> **DATA**:
══════

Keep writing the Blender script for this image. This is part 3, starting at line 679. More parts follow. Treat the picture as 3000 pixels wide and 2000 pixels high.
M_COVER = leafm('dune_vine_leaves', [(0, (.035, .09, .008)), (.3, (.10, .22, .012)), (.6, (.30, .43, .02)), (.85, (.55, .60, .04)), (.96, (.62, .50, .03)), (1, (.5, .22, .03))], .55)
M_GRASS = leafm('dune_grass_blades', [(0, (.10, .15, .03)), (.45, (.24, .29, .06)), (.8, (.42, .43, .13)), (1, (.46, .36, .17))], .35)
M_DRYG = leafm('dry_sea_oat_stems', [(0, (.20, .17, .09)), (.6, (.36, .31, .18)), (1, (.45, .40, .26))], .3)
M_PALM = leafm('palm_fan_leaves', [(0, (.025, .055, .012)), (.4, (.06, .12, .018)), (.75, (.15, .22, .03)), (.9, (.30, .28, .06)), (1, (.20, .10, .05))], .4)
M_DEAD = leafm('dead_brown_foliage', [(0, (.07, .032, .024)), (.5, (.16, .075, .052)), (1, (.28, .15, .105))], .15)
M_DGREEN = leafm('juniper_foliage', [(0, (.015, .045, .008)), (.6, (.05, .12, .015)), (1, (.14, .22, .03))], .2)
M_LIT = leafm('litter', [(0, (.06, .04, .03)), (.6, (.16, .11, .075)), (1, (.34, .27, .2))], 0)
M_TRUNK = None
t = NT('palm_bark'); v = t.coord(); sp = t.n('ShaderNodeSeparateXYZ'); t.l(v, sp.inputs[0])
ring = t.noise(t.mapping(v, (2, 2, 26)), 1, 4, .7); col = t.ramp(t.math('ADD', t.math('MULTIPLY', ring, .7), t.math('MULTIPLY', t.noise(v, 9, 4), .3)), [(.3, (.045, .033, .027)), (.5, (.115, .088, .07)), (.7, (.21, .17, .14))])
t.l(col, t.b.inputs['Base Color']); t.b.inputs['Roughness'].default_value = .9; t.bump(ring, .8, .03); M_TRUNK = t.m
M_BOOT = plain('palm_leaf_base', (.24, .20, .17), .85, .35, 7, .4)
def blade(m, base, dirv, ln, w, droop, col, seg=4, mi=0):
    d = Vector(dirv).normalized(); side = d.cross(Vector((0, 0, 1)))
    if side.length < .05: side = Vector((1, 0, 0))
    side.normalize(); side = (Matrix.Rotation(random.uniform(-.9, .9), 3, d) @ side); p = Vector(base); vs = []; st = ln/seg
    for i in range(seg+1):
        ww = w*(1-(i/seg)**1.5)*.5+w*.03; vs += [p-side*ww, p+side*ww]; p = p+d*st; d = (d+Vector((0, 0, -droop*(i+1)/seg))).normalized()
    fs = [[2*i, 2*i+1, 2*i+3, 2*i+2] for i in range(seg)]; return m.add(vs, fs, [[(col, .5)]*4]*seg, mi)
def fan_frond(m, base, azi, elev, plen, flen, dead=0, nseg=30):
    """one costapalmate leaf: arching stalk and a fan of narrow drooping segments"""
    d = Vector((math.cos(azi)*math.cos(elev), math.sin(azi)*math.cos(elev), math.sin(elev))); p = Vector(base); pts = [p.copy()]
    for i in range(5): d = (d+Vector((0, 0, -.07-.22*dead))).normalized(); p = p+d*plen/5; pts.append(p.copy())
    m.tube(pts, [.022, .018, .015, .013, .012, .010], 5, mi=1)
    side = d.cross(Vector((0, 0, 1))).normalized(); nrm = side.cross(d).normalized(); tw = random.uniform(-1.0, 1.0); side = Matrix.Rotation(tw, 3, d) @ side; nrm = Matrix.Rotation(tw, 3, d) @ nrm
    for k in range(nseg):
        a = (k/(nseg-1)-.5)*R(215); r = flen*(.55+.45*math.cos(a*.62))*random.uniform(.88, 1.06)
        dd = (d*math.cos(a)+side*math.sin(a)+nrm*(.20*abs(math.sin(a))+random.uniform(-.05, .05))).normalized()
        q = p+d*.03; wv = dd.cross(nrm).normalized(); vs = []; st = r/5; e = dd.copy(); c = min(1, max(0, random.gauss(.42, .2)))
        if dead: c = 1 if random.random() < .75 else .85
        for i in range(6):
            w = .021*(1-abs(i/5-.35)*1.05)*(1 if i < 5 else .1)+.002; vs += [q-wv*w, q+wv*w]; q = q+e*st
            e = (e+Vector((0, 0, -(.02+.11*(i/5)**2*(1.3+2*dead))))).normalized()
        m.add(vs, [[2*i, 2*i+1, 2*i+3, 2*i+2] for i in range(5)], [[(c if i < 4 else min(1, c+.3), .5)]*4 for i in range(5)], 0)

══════

> **STATED EXERCISE**:
Give back all the data exactly as written.

> **COMPLETE ANSWER**:
Keep writing the Blender script for this image. This is part 3, starting at line 679. More parts follow. Treat the picture as 3000 pixels wide and 2000 pixels high.
M_COVER = leafm('dune_vine_leaves', [(0, (.035, .09, .008)), (.3, (.10, .22, .012)), (.6, (.30, .43, .02)), (.85, (.55, .60, .04)), (.96, (.62, .50, .03)), (1, (.5, .22, .03))], .55)
M_GRASS = leafm('dune_grass_blades', [(0, (.10, .15, .03)), (.45, (.24, .29, .06)), (.8, (.42, .43, .13)), (1, (.46, .36, .17))], .35)
M_DRYG = leafm('dry_sea_oat_stems', [(0, (.20, .17, .09)), (.6, (.36, .31, .18)), (1, (.45, .40, .26))], .3)
M_PALM = leafm('palm_fan_leaves', [(0, (.025, .055, .012)), (.4, (.06, .12, .018)), (.75, (.15, .22, .03)), (.9, (.30, .28, .06)), (1, (.20, .10, .05))], .4)
M_DEAD = leafm('dead_brown_foliage', [(0, (.07, .032, .024)), (.5, (.16, .075, .052)), (1, (.28, .15, .105))], .15)
M_DGREEN = leafm('juniper_foliage', [(0, (.015, .045, .008)), (.6, (.05, .12, .015)), (1, (.14, .22, .03))], .2)
M_LIT = leafm('litter', [(0, (.06, .04, .03)), (.6, (.16, .11, .075)), (1, (.34, .27, .2))], 0)
M_TRUNK = None
t = NT('palm_bark'); v = t.coord(); sp = t.n('ShaderNodeSeparateXYZ'); t.l(v, sp.inputs[0])
ring = t.noise(t.mapping(v, (2, 2, 26)), 1, 4, .7); col = t.ramp(t.math('ADD', t.math('MULTIPLY', ring, .7), t.math('MULTIPLY', t.noise(v, 9, 4), .3)), [(.3, (.045, .033, .027)), (.5, (.115, .088, .07)), (.7, (.21, .17, .14))])
t.l(col, t.b.inputs['Base Color']); t.b.inputs['Roughness'].default_value = .9; t.bump(ring, .8, .03); M_TRUNK = t.m
M_BOOT = plain('palm_leaf_base', (.24, .20, .17), .85, .35, 7, .4)
def blade(m, base, dirv, ln, w, droop, col, seg=4, mi=0):
    d = Vector(dirv).normalized(); side = d.cross(Vector((0, 0, 1)))
    if side.length < .05: side = Vector((1, 0, 0))
    side.normalize(); side = (Matrix.Rotation(random.uniform(-.9, .9), 3, d) @ side); p = Vector(base); vs = []; st = ln/seg
    for i in range(seg+1):
        ww = w*(1-(i/seg)**1.5)*.5+w*.03; vs += [p-side*ww, p+side*ww]; p = p+d*st; d = (d+Vector((0, 0, -droop*(i+1)/seg))).normalized()
    fs = [[2*i, 2*i+1, 2*i+3, 2*i+2] for i in range(seg)]; return m.add(vs, fs, [[(col, .5)]*4]*seg, mi)
def fan_frond(m, base, azi, elev, plen, flen, dead=0, nseg=30):
    """one costapalmate leaf: arching stalk and a fan of narrow drooping segments"""
    d = Vector((math.cos(azi)*math.cos(elev), math.sin(azi)*math.cos(elev), math.sin(elev))); p = Vector(base); pts = [p.copy()]
    for i in range(5): d = (d+Vector((0, 0, -.07-.22*dead))).normalized(); p = p+d*plen/5; pts.append(p.copy())
    m.tube(pts, [.022, .018, .015, .013, .012, .010], 5, mi=1)
    side = d.cross(Vector((0, 0, 1))).normalized(); nrm = side.cross(d).normalized(); tw = random.uniform(-1.0, 1.0); side = Matrix.Rotation(tw, 3, d) @ side; nrm = Matrix.Rotation(tw, 3, d) @ nrm
    for k in range(nseg):
        a = (k/(nseg-1)-.5)*R(215); r = flen*(.55+.45*math.cos(a*.62))*random.uniform(.88, 1.06)
        dd = (d*math.cos(a)+side*math.sin(a)+nrm*(.20*abs(math.sin(a))+random.uniform(-.05, .05))).normalized()
        q = p+d*.03; wv = dd.cross(nrm).normalized(); vs = []; st = r/5; e = dd.copy(); c = min(1, max(0, random.gauss(.42, .2)))
        if dead: c = 1 if random.random() < .75 else .85
        for i in range(6):
            w = .021*(1-abs(i/5-.35)*1.05)*(1 if i < 5 else .1)+.002; vs += [q-wv*w, q+wv*w]; q = q+e*st
            e = (e+Vector((0, 0, -(.02+.11*(i/5)**2*(1.3+2*dead))))).normalized()
        m.add(vs, [[2*i, 2*i+1, 2*i+3, 2*i+2] for i in range(5)], [[(c if i < 4 else min(1, c+.3), .5)]*4 for i in range(5)], 0)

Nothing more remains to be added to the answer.